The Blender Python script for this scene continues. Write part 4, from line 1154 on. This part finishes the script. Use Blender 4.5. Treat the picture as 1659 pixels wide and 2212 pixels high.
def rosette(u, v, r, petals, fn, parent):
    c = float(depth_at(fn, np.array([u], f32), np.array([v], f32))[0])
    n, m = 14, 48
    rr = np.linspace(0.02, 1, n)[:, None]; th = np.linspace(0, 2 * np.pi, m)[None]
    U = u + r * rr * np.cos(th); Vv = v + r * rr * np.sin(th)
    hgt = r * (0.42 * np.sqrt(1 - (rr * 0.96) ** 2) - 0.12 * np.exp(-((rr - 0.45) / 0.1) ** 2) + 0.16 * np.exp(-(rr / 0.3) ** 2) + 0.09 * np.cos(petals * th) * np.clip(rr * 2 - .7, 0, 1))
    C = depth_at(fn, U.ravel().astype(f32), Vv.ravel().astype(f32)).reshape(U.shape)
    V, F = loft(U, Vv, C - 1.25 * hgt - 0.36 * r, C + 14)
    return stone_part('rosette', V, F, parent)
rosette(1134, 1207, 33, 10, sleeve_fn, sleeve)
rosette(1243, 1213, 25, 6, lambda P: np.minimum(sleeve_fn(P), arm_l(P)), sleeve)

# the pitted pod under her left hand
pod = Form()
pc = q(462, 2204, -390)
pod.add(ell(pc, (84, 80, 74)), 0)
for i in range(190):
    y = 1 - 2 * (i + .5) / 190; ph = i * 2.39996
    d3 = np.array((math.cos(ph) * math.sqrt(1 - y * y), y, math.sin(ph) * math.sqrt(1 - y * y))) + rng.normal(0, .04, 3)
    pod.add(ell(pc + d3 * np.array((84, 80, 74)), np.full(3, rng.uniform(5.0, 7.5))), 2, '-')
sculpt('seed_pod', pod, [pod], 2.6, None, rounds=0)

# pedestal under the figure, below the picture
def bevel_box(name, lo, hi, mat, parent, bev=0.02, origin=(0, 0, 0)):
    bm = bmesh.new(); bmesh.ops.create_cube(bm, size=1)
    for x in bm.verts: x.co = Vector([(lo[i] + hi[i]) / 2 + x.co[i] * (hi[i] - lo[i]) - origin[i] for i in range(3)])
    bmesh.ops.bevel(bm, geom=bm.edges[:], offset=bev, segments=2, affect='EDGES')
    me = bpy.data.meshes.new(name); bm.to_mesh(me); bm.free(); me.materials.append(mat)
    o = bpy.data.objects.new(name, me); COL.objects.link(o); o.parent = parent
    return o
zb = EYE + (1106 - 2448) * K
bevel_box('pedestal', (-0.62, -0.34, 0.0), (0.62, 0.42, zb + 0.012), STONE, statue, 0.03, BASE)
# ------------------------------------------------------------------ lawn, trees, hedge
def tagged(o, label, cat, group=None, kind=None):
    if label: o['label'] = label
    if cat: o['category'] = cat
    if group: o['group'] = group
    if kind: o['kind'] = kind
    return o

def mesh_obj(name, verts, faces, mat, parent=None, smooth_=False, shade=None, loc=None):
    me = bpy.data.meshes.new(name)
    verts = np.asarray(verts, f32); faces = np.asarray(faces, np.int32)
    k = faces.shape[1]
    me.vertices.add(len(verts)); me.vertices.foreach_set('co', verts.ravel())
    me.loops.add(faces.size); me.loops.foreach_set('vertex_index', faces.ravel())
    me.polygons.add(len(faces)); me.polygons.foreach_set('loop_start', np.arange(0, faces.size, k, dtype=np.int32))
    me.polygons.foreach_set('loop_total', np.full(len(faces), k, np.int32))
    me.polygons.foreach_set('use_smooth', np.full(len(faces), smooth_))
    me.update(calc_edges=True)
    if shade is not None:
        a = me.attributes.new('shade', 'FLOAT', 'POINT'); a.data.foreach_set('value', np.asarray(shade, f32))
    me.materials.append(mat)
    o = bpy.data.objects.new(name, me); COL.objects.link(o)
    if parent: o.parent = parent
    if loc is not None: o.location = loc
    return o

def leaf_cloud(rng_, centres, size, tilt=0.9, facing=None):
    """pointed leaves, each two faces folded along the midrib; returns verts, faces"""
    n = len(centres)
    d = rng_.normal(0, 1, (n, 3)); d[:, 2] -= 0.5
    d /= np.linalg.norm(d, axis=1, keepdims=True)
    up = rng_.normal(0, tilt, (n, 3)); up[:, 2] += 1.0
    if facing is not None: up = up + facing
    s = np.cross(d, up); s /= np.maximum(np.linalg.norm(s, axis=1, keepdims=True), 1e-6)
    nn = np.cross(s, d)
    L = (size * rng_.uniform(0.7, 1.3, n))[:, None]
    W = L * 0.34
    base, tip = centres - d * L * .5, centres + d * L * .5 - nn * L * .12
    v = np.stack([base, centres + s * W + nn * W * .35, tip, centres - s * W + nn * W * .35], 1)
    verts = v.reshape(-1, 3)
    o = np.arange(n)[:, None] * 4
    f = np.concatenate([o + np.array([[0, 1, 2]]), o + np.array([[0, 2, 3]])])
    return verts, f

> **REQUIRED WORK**
Reproduce the material exactly, with every line intact.

> **RESPONSE TO THIS TASK**
The Blender Python script for this scene continues. Write part 4, from line 1154 on. This part finishes the script. Use Blender 4.5. Treat the picture as 1659 pixels wide and 2212 pixels high.
def rosette(u, v, r, petals, fn, parent):
    c = float(depth_at(fn, np.array([u], f32), np.array([v], f32))[0])
    n, m = 14, 48
    rr = np.linspace(0.02, 1, n)[:, None]; th = np.linspace(0, 2 * np.pi, m)[None]
    U = u + r * rr * np.cos(th); Vv = v + r * rr * np.sin(th)
    hgt = r * (0.42 * np.sqrt(1 - (rr * 0.96) ** 2) - 0.12 * np.exp(-((rr - 0.45) / 0.1) ** 2) + 0.16 * np.exp(-(rr / 0.3) ** 2) + 0.09 * np.cos(petals * th) * np.clip(rr * 2 - .7, 0, 1))
    C = depth_at(fn, U.ravel().astype(f32), Vv.ravel().astype(f32)).reshape(U.shape)
    V, F = loft(U, Vv, C - 1.25 * hgt - 0.36 * r, C + 14)
    return stone_part('rosette', V, F, parent)
rosette(1134, 1207, 33, 10, sleeve_fn, sleeve)
rosette(1243, 1213, 25, 6, lambda P: np.minimum(sleeve_fn(P), arm_l(P)), sleeve)

# the pitted pod under her left hand
pod = Form()
pc = q(462, 2204, -390)
pod.add(ell(pc, (84, 80, 74)), 0)
for i in range(190):
    y = 1 - 2 * (i + .5) / 190; ph = i * 2.39996
    d3 = np.array((math.cos(ph) * math.sqrt(1 - y * y), y, math.sin(ph) * math.sqrt(1 - y * y))) + rng.normal(0, .04, 3)
    pod.add(ell(pc + d3 * np.array((84, 80, 74)), np.full(3, rng.uniform(5.0, 7.5))), 2, '-')
sculpt('seed_pod', pod, [pod], 2.6, None, rounds=0)

# pedestal under the figure, below the picture
def bevel_box(name, lo, hi, mat, parent, bev=0.02, origin=(0, 0, 0)):
    bm = bmesh.new(); bmesh.ops.create_cube(bm, size=1)
    for x in bm.verts: x.co = Vector([(lo[i] + hi[i]) / 2 + x.co[i] * (hi[i] - lo[i]) - origin[i] for i in range(3)])
    bmesh.ops.bevel(bm, geom=bm.edges[:], offset=bev, segments=2, affect='EDGES')
    me = bpy.data.meshes.new(name); bm.to_mesh(me); bm.free(); me.materials.append(mat)
    o = bpy.data.objects.new(name, me); COL.objects.link(o); o.parent = parent
    return o
zb = EYE + (1106 - 2448) * K
bevel_box('pedestal', (-0.62, -0.34, 0.0), (0.62, 0.42, zb + 0.012), STONE, statue, 0.03, BASE)
# ------------------------------------------------------------------ lawn, trees, hedge
def tagged(o, label, cat, group=None, kind=None):
    if label: o['label'] = label
    if cat: o['category'] = cat
    if group: o['group'] = group
    if kind: o['kind'] = kind
    return o

def mesh_obj(name, verts, faces, mat, parent=None, smooth_=False, shade=None, loc=None):
    me = bpy.data.meshes.new(name)
    verts = np.asarray(verts, f32); faces = np.asarray(faces, np.int32)
    k = faces.shape[1]
    me.vertices.add(len(verts)); me.vertices.foreach_set('co', verts.ravel())
    me.loops.add(faces.size); me.loops.foreach_set('vertex_index', faces.ravel())
    me.polygons.add(len(faces)); me.polygons.foreach_set('loop_start', np.arange(0, faces.size, k, dtype=np.int32))
    me.polygons.foreach_set('loop_total', np.full(len(faces), k, np.int32))
    me.polygons.foreach_set('use_smooth', np.full(len(faces), smooth_))
    me.update(calc_edges=True)
    if shade is not None:
        a = me.attributes.new('shade', 'FLOAT', 'POINT'); a.data.foreach_set('value', np.asarray(shade, f32))
    me.materials.append(mat)
    o = bpy.data.objects.new(name, me); COL.objects.link(o)
    if parent: o.parent = parent
    if loc is not None: o.location = loc
    return o

def leaf_cloud(rng_, centres, size, tilt=0.9, facing=None):
    """pointed leaves, each two faces folded along the midrib; returns verts, faces"""
    n = len(centres)
    d = rng_.normal(0, 1, (n, 3)); d[:, 2] -= 0.5
    d /= np.linalg.norm(d, axis=1, keepdims=True)
    up = rng_.normal(0, tilt, (n, 3)); up[:, 2] += 1.0
    if facing is not None: up = up + facing
    s = np.cross(d, up); s /= np.maximum(np.linalg.norm(s, axis=1, keepdims=True), 1e-6)
    nn = np.cross(s, d)
    L = (size * rng_.uniform(0.7, 1.3, n))[:, None]
    W = L * 0.34
    base, tip = centres - d * L * .5, centres + d * L * .5 - nn * L * .12
    v = np.stack([base, centres + s * W + nn * W * .35, tip, centres - s * W + nn * W * .35], 1)
    verts = v.reshape(-1, 3)
    o = np.arange(n)[:, None] * 4
    f = np.concatenate([o + np.array([[0, 1, 2]]), o + np.array([[0, 2, 3]])])
    return verts, f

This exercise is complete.